Exposto este palavreado sobre estilos perfeitos e
imperfeitos devo dizer que, em algumas das aberturas nas quais participei ou
realizei, adoptei o tal estilo preguiçoso de “Escalão B”. No entanto, também
reconheço facilmente que me deu algum gozo suplementar escalar posteriormente essas
vias, sem o stress habitual do desconhecido, dos blocos soltos e com o
equipamento light e optimizado, calculado em antemão, graças às estratégias
“pobres” da preparação prévia em rapel.
Na primeira intentona a Daniela e eu abrimos os dois
primeiros lances da via. Passados alguns dias, retornámos para a terminar e,
foi o terceiro lance que apresentou as dificuldades máximas. Utilizando a
máquina e recorrendo ao artificial, ultrapassámos a secção mais dura da
escalada, deixando para trás um muro compacto, equipado com o mínimo de
expansivos.
O petate e a escaladora, no terceiro lance da via.

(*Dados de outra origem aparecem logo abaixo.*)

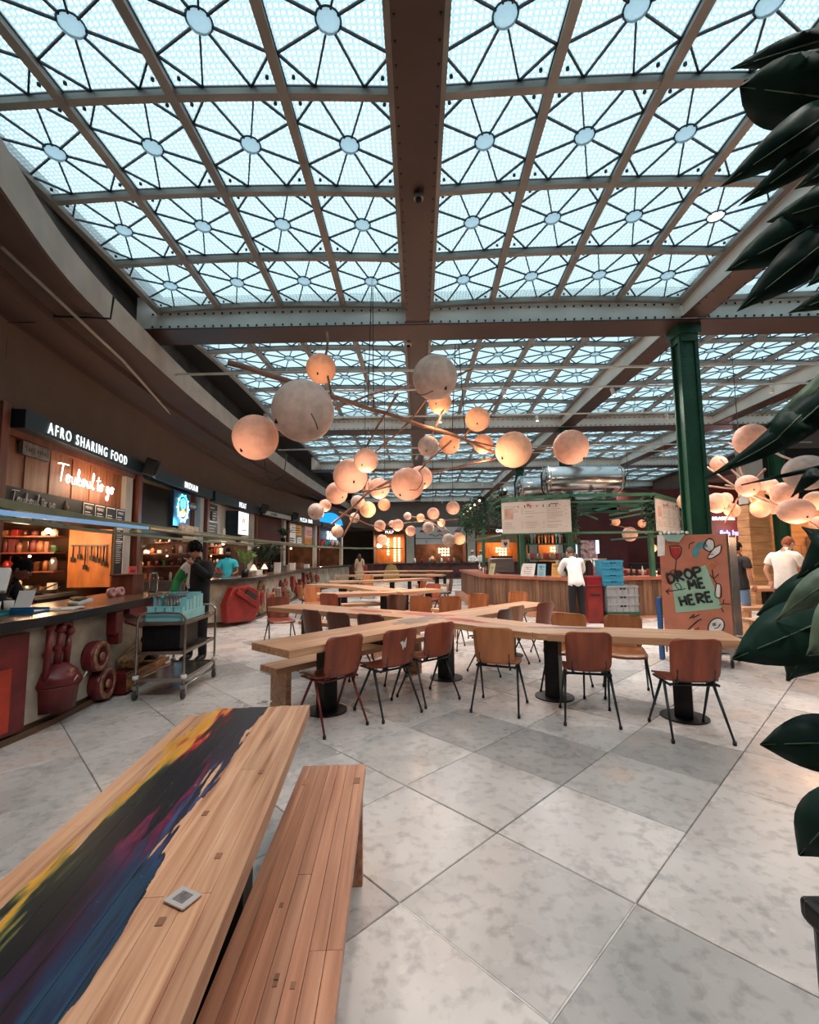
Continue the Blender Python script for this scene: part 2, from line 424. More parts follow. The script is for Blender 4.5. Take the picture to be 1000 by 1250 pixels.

O ultimo largo para relaxar e apreciar a exposição e o ambiente.
A Daniela a terminar a via. "Check!"
Mais tarde retornámos, pois meti na cabeça que iria tentar
forçar a nova via em livre (a Daniela dispensou o esforço e reduziu os passos
de artificial com estribos a alguns puxões em A0) e lá saiu uma bonita sucessão
de movimentos duros, com o crux obrigatório em travessia, protegido por um
piton solitário – para dar ambiente à coisa!
Durante a repetição da via, a Daniela desfruta no ultimo lance.

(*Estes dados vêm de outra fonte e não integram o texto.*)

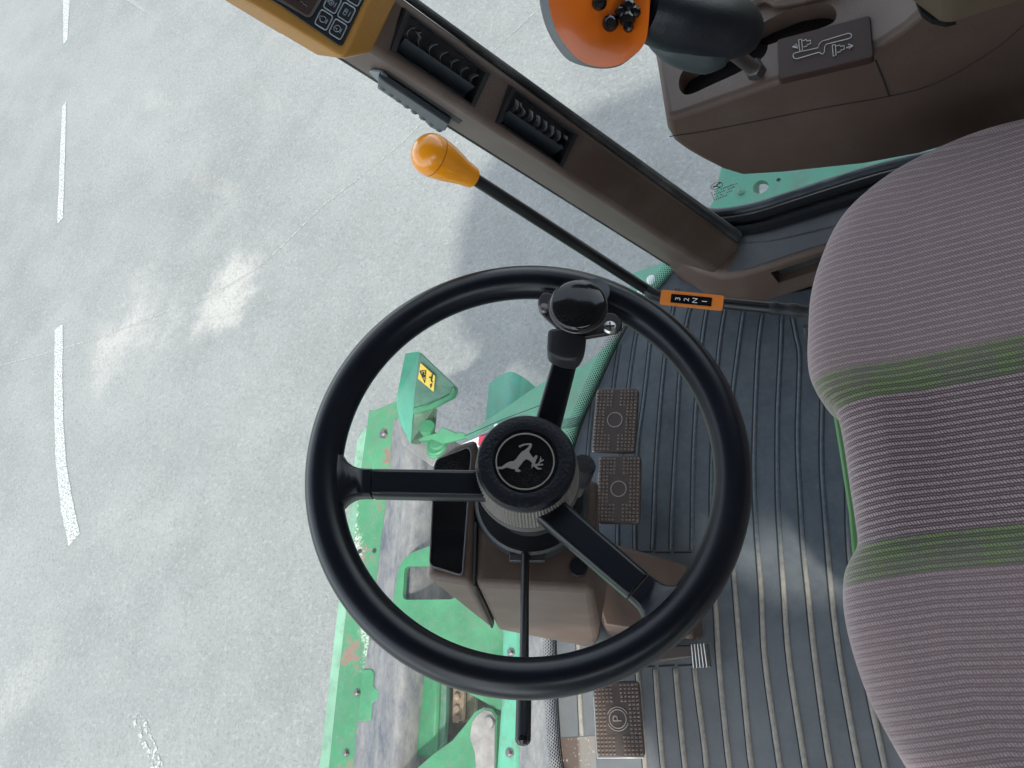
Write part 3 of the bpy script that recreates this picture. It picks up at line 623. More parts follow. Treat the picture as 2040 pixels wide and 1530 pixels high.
# ------------------------------------------------------------------ indicator lever
lv = thing('indicator_lever', PT(1046, 1108, -.145), 'thin straight black lever with thicker sleeve, standing out below the steering wheel', 'lever')
la, lb_, lc, le = PT(1046, 1105, -.150), PT(1044, 1345, -.100), PT(1044, 1370, -.097), PT(1042, 1468, -.085)
bm = NB(); add_tube(bm, [la, la.lerp(lb_, .5), lb_], [.0045, .0045, .0047], 16); ob('stalk', bm, blackp, lv)
bm = NB(); add_tube(bm, [lb_, lc, lc.lerp(le, .5), le], [.0070, .0072, .0073, .0073], 20); ob('sleeve', bm, blackp, lv)
bm = NB(); d_ = (le - lc).normalized(); add_lathe(bm, [(.0072, 0), (.0074, .002), (.0068, .0045), (.0044, .007), (.0001, .008)], le, d_, 20); ob('tip', bm, gloss, lv)

# ------------------------------------------------------------------ steering wheel
wh = thing('steering_wheel', W0, 'large three-spoke black steering wheel with a round emblem cap and a spinner knob', 'steering wheel')
bm = NB(); RM, rm = .1915, .0172
rings = []
N1, N2 = 160, 28
for i in range(N1):
    t = 2 * math.pi * i / N1; c = SW(RM * math.cos(t), RM * math.sin(t), 0); rd = AU * math.cos(t) + AV * math.sin(t)
    rings.append([c + rd * rm * math.cos(2 * math.pi * k / N2) + AX * rm * 1.05 * math.sin(2 * math.pi * k / N2) for k in range(N2)])
rings.append(rings[0]); add_loft(bm, rings, cap=False); bmesh.ops.remove_doubles(bm, verts=bm.verts, dist=1e-5); fix(bm)
ob('rim', bm, black, wh, smooth=60)
def spoke(p0, p1, w0, w1, wf, h0, seam=True):
    """flat bar from the hub to the rim, flaring where it meets the rim; p = (p,q,s)"""
    a = PT(*p0); b = PT(*p1); d = (b - a).normalized(); side = AX.cross(d).normalized(); L = (b - a).length
    bm = NB(); rings = []
    for u in (0, .12, .3, .5, .65, .715):
        c = a.lerp(b, u); wd = w0 + (w1 - w0) * u / .715; hh = h0
        rings.append([c + side * wd * .5 + AX * hh * .28, c + side * wd * .40 + AX * hh * .5, c - side * wd * .40 + AX * hh * .5, c - side * wd * .5 + AX * hh * .28, c - side * wd * .5 - AX * hh * .5, c + side * wd * .5 - AX * hh * .5])
    add_loft(bm, rings); so = ob('spoke', bm, black, wh, smooth=40, bevel=.0015)
    bm = NB(); rings = []
    for u in (.72, .76, .80, .83, .86, .89, .92, 1.0):
        c = a.lerp(b, u); k = min(1, max(0, (u - .77) / .15)); wd = w1 + (wf - w1) * k ** 2.4; hh = h0 * (1.0 + .25 * k)
        rings.append([c + side * wd * .5 + AX * hh * .28, c + side * wd * .42 + AX * hh * .5, c - side * wd * .42 + AX * hh * .5, c - side * wd * .5 + AX * hh * .28, c - side * wd * .5 - AX * hh * .36, c - side * wd * .44 - AX * hh * .5, c + side * wd * .44 - AX * hh * .5, c + side * wd * .5 - AX * hh * .36])
    add_loft(bm, rings); ob('spoke_root', bm, black, so, smooth=60)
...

Baptizámos a nova criação de “Invera”, que consiste na fusão
entre as palavras Inverno e Primavera.
Nesse dia, aproveitámos ainda para sair pela nova via que
esperava uma escalada, na parede superior, à esquerda das desportivas da “Cova
das ovelhas”, depois da plataforma da “Varanda”, a tal com a qual comecei esta
historia, a tal preparada desde o cimo… a tal de “Escalão B”.

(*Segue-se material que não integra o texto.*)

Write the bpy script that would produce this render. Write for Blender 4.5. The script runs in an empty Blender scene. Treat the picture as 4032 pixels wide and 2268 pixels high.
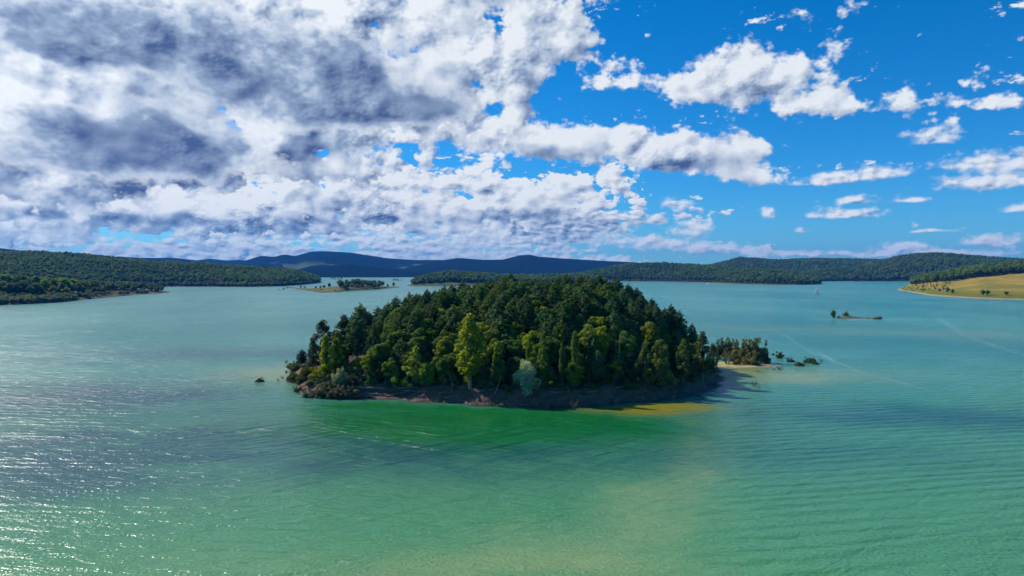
import bpy, bmesh, math, random
import numpy as np
from mathutils import Vector, Matrix

# ------------------------------------------------------------------ view geometry
F, CX, CY, HOR, CAMZ = 2688.0, 2016.0, 1134.0, 1068.0, 40.0
PITCH = math.atan((CY - HOR) / F)
def ray(px, py):
    a, b = (px - CX) / F, (CY - py) / F
    return Vector((a, math.cos(PITCH) + math.sin(PITCH) * b, -math.sin(PITCH) + math.cos(PITCH) * b))
def gp(px, py, z=0.0):
    """point of the level z seen along a sight line"""
    r = ray(px, py); t = (z - CAMZ) / r.z
    return Vector((r.x * t, r.y * t, z))
def ap(px, py, D):
    """point at forward distance D along a sight line"""
    r = ray(px, py); t = D / r.y
    return Vector((r.x * t, D, CAMZ + r.z * t))

S = bpy.context.scene
COL = S.collection
# ------------------------------------------------------------------ camera
cd = bpy.data.cameras.new('camera'); cam = bpy.data.objects.new('camera', cd); COL.objects.link(cam)
cd.sensor_width = 36.0; cd.lens = 36.0 * F / 4032.0
cam.location = (0, 0, CAMZ); cam.rotation_euler = (math.pi / 2 - PITCH, 0, 0)
cd.clip_start = 0.5; cd.clip_end = 60000
S.camera = cam

# ------------------------------------------------------------------ exposure
S.view_settings.view_transform = 'Standard'; S.view_settings.look = 'None'
S.view_settings.exposure = 0.1; S.view_settings.gamma = 1.0
S.view_settings.use_curve_mapping = False
S.render.engine = 'CYCLES'
S.cycles.use_denoising = True
try: S.cycles.denoiser = 'OPENIMAGEDENOISE'
except Exception: pass
S.cycles.use_adaptive_sampling = True; S.cycles.adaptive_threshold = 0.025; S.cycles.adaptive_min_samples = 12
S.cycles.max_bounces = 4; S.cycles.diffuse_bounces = 2; S.cycles.glossy_bounces = 2
S.cycles.transmission_bounces = 3; S.cycles.volume_bounces = 0; S.cycles.transparent_max_bounces = 6
S.cycles.sample_clamp_indirect = 4.0
S.cycles.caustics_reflective = False; S.cycles.caustics_refractive = False

SUN_AZ, SUN_EL = math.radians(-62), math.radians(40)     # azimuth measured from the view axis (+Y), positive to the right
sun_dir = Vector((math.sin(SUN_AZ) * math.cos(SUN_EL), math.cos(SUN_AZ) * math.cos(SUN_EL), math.sin(SUN_EL)))
sl = bpy.data.lights.new('sun', 'SUN'); sl.energy = 4.4; sl.angle = math.radians(0.53); sl.color = (1.0, 0.95, 0.86)
so = bpy.data.objects.new('sun', sl); COL.objects.link(so)
so.rotation_euler = (-sun_dir).to_track_quat('-Z', 'Y').to_euler(); so.location = sun_dir * 900

# ------------------------------------------------------------------ tiny node language
class NT:
    def __init__(s, tree): s.t = tree
    def new(s, kind, **kw):
        n = s.t.nodes.new(kind)
        for k, v in kw.items(): setattr(n, k, v)
        return n
    def put(s, sock, v):
        if isinstance(v, X): s.t.links.new(v.s, sock)
        elif hasattr(v, 'is_output'): s.t.links.new(v, sock)
        elif v is not None:
            if sock.type == 'RGBA' and len(v) == 3: v = (*v, 1.0)
            sock.default_value = v
    def m(s, op, a, b=None, c=None, clamp=False):
        n = s.new('ShaderNodeMath', operation=op, use_clamp=clamp)
        for i, v in enumerate((a, b, c)):
            if v is not None: s.put(n.inputs[i], v)
        return X(s, n.outputs[0])
    def v(s, op, a, b=None, c=None, scale=None):
        n = s.new('ShaderNodeVectorMath', operation=op)
        for i, w in enumerate((a, b, c)):
            if w is not None: s.put(n.inputs[i], w)
        if scale is not None: s.put(n.inputs['Scale'], scale)
        return X(s, n.outputs['Value'] if op in ('LENGTH', 'DOT_PRODUCT', 'DISTANCE') else n.outputs[0])
    def xyz(s, x, y, z):
        n = s.new('ShaderNodeCombineXYZ')
        for i, w in enumerate((x, y, z)): s.put(n.inputs[i], w)
        return X(s, n.outputs[0])
    def sep(s, v):
        n = s.new('ShaderNodeSeparateXYZ'); s.put(n.inputs[0], v)
        return [X(s, o) for o in n.outputs]
    def noise(s, vec, scale, detail=4, rough=0.5, lac=2.0, dist=0.0, dim='3D', out=0):
        n = s.new('ShaderNodeTexNoise', noise_dimensions=dim)
        s.put(n.inputs['Vector'], vec); s.put(n.inputs['Scale'], scale); s.put(n.inputs['Detail'], detail)
        s.put(n.inputs['Roughness'], rough); s.put(n.inputs['Lacunarity'], lac); s.put(n.inputs['Distortion'], dist)
        return X(s, n.outputs[out])
    def voro(s, vec, scale, detail=0, rough=0.5, feature='F1', dim='3D', smooth=0.4, out='Distance'):
        n = s.new('ShaderNodeTexVoronoi', feature=feature, voronoi_dimensions=dim)
        n.normalize = False
        s.put(n.inputs['Vector'], vec); s.put(n.inputs['Scale'], scale); s.put(n.inputs['Detail'], detail); s.put(n.inputs['Roughness'], rough)
        if feature == 'SMOOTH_F1': s.put(n.inputs['Smoothness'], smooth)
        return X(s, n.outputs[out])
    def ss(s, x, a, b, lo=0.0, hi=1.0, kind='SMOOTHSTEP'):
        n = s.new('ShaderNodeMapRange', interpolation_type=kind)
        if kind == 'LINEAR': n.clamp = True
        for k, w in (('Value', x), ('From Min', a), ('From Max', b), ('To Min', lo), ('To Max', hi)): s.put(n.inputs[k], w)
        return X(s, n.outputs[0])
    def mix(s, f, a, b, blend='MIX'):
        n = s.new('ShaderNodeMix', data_type='RGBA', blend_type=blend)
        n.clamp_factor = True
        s.put(n.inputs[0], f); s.put(n.inputs[6], a); s.put(n.inputs[7], b)
        return X(s, n.outputs[2])
    def blob(s, vec, c, r, w, acc=None, rot=0.0):
        """acc + w * exp(-|((vec-c) rotated) / r|^2)"""
        if rot:
            q = s.new('ShaderNodeVectorRotate', rotation_type='Z_AXIS')
            s.put(q.inputs['Vector'], vec); s.put(q.inputs['Center'], (c[0], c[1], 0)); s.put(q.inputs['Angle'], -rot)
            vec = X(s, q.outputs[0])
        k = (1.0 / r[0], 1.0 / r[1], 0.0)
        d = s.v('MULTIPLY_ADD', vec, k, (-c[0] * k[0], -c[1] * k[1], 0.0))
        g = s.m('POWER', math.exp(-1.0), s.v('DOT_PRODUCT', d, d))
        return s.m('MULTIPLY_ADD', g, w, 0.0 if acc is None else acc)
class X:
    def __init__(s, n, sock): s.n, s.s = n, sock
    def __add__(s, o): return s.n.m('ADD', s, o)
    __radd__ = __add__
    def __sub__(s, o): return s.n.m('SUBTRACT', s, o)
    def __rsub__(s, o): return s.n.m('SUBTRACT', o, s)
    def __mul__(s, o): return s.n.m('MULTIPLY', s, o)
    __rmul__ = __mul__
    def __truediv__(s, o): return s.n.m('DIVIDE', s, o)
    def __pow__(s, o): return s.n.m('POWER', s, o)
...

Após algumas horas de luta, inaugurámos a "V.A.n.N." (nome de
código **) que percorre um primeiro lance longo de formações grotescas e
intimidativas e um segundo largo para escapar, muito menos intenso e mais
curto.
Dois momentos na abertura da "V.A.n.N."
Ficam assim explanadas as considerações e reflexões relacionadas
com as duas ultimas vias acrescentadas à colecção dos Pinheirinhos.
Vias de “Escalão A e B”.
Paulo Roxo
Summit again! E a respectiva foto-cume.
** "V.A.n.N.": iniciais para "Vão Apanhar nas… (!)".